-- START OF Source excerpt --
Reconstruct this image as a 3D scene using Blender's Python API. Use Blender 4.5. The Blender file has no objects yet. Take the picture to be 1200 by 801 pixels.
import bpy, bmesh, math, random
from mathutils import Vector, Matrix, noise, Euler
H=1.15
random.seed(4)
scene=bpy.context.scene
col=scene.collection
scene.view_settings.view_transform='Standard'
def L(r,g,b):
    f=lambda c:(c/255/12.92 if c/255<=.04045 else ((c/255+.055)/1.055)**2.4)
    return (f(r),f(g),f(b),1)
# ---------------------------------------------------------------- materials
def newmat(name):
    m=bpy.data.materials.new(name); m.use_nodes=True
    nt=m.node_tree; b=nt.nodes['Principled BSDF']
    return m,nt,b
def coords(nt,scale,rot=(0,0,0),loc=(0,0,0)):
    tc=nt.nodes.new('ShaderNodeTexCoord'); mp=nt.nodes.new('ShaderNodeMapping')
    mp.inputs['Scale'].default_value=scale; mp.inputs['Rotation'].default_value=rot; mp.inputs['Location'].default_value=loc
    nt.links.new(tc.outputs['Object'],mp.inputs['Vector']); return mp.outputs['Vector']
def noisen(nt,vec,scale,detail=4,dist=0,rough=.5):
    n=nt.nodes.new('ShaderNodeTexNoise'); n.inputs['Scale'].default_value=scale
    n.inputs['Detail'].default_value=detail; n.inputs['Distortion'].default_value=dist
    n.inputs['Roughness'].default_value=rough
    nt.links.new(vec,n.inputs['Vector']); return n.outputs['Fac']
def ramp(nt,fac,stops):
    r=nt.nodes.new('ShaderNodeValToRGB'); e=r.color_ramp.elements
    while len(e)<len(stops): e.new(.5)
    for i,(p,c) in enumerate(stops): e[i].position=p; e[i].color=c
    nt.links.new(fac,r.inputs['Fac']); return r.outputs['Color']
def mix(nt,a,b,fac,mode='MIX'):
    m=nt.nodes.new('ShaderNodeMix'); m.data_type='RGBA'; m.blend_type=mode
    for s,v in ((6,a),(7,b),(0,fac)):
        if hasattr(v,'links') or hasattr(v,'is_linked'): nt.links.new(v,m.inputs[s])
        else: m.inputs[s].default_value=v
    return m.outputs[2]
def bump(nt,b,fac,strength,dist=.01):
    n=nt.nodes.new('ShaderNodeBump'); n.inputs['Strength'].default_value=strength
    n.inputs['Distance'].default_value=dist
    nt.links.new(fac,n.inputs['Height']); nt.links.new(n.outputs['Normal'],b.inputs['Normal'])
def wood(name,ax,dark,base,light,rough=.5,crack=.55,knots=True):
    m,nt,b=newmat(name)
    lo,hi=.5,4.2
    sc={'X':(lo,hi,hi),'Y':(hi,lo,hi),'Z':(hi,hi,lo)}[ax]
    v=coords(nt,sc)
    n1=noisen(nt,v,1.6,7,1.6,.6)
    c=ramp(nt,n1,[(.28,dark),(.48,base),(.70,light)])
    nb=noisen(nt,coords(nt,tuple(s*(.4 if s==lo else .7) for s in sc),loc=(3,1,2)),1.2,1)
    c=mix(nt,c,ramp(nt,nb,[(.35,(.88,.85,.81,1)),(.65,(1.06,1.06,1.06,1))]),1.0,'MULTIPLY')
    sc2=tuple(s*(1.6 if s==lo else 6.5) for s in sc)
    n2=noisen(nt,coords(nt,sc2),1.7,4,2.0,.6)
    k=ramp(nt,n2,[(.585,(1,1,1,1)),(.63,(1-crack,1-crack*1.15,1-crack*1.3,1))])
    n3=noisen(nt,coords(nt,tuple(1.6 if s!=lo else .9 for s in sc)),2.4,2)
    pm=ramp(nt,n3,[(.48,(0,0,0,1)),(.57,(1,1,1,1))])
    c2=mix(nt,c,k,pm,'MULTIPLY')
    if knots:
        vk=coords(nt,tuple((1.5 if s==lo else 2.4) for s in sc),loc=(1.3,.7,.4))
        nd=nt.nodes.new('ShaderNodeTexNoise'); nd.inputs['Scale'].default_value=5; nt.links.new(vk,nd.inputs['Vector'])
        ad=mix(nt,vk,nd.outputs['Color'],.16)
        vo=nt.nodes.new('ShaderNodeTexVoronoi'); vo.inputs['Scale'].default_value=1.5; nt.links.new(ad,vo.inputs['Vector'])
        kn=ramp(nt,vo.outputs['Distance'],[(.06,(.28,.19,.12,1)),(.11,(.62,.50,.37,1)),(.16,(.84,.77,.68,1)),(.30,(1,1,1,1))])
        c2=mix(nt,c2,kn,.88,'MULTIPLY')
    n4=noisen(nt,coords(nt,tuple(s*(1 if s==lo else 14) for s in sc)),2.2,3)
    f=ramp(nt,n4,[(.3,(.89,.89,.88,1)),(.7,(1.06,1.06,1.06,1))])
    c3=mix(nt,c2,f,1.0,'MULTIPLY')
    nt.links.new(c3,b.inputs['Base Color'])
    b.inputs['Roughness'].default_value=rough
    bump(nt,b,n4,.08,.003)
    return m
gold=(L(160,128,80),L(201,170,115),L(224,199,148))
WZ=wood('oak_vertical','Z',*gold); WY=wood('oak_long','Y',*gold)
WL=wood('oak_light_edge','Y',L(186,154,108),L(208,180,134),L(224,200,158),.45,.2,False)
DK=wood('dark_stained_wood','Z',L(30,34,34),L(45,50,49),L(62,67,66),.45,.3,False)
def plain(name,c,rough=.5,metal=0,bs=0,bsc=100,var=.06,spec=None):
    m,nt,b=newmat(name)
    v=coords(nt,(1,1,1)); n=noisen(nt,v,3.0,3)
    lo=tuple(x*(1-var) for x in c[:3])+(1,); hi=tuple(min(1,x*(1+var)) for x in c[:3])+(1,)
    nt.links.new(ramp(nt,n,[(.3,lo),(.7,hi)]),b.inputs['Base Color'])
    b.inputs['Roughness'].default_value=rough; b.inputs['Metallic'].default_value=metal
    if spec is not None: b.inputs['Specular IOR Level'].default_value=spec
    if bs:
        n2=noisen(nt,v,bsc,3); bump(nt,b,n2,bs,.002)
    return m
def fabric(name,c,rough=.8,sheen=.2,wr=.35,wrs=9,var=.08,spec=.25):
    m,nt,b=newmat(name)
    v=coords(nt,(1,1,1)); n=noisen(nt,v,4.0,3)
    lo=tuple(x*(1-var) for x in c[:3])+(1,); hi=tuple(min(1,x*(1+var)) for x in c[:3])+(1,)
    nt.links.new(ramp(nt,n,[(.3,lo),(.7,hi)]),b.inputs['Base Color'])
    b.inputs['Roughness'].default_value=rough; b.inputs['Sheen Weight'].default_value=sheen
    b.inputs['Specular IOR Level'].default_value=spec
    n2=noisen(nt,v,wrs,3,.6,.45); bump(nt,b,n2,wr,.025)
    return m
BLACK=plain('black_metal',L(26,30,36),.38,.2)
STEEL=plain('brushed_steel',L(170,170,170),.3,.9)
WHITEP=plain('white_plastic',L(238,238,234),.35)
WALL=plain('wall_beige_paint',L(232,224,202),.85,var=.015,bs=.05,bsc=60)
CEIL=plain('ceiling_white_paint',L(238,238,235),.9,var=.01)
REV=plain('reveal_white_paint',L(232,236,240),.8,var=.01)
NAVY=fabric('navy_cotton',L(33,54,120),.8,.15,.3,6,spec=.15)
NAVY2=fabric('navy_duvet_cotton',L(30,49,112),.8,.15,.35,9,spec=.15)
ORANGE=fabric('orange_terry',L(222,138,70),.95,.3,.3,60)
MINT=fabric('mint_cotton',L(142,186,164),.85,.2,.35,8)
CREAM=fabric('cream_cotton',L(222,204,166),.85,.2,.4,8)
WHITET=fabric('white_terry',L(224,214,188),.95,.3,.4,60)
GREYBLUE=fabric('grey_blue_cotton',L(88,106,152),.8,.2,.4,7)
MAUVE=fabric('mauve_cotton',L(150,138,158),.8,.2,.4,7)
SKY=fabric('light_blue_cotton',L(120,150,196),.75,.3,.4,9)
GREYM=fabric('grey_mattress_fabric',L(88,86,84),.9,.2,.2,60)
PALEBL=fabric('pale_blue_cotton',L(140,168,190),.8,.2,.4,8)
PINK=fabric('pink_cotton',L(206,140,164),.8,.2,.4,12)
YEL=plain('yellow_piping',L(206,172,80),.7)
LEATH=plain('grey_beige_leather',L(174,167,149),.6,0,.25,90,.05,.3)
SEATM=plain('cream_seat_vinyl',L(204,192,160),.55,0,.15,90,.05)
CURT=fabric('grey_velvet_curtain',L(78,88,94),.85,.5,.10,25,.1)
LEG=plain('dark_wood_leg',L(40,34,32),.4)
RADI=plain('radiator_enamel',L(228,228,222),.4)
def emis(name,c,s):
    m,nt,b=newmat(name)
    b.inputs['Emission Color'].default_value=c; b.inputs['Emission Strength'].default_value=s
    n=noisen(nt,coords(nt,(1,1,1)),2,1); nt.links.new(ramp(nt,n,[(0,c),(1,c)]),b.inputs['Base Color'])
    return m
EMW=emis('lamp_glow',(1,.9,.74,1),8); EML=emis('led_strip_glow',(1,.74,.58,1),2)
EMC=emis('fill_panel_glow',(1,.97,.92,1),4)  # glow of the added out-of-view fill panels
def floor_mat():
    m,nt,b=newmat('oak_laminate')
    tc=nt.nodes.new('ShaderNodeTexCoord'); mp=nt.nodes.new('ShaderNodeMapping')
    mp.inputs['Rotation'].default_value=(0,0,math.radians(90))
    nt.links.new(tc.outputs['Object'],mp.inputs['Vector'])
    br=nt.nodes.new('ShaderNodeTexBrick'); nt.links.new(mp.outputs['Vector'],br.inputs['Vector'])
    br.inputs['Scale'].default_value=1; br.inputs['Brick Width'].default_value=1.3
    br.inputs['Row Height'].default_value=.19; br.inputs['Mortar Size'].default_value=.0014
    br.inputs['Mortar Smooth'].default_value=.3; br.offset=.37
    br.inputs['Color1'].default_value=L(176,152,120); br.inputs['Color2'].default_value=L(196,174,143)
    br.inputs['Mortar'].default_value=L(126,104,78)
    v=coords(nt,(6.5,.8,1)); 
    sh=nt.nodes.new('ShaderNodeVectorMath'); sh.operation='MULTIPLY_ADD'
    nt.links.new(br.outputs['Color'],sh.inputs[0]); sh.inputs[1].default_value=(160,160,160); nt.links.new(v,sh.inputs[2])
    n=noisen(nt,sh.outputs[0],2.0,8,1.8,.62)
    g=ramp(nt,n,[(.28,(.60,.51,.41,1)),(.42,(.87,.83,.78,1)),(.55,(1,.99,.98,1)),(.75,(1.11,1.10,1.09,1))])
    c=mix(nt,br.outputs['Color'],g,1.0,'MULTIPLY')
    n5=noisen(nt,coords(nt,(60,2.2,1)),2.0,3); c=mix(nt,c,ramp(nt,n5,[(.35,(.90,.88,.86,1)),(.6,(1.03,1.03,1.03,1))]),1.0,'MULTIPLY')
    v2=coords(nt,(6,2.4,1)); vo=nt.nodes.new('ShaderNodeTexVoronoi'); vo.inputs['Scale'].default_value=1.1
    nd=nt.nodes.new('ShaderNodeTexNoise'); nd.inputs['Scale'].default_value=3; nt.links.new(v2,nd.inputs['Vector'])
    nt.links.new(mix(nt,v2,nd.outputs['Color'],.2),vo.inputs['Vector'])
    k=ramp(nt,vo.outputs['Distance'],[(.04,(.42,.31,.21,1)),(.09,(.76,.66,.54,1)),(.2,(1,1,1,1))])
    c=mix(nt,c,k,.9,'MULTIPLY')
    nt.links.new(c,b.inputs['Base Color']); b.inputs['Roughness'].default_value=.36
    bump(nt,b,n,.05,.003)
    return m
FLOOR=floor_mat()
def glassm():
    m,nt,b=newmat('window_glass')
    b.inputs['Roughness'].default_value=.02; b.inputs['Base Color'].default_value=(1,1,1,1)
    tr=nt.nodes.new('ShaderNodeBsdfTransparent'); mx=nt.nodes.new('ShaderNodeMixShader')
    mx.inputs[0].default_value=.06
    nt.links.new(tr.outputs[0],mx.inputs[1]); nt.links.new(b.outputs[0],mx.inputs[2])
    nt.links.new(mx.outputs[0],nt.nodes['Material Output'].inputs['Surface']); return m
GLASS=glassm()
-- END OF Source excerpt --
Your instructions
State the number of lines that contain the string "scene", with no other words.

Result for this exercise
4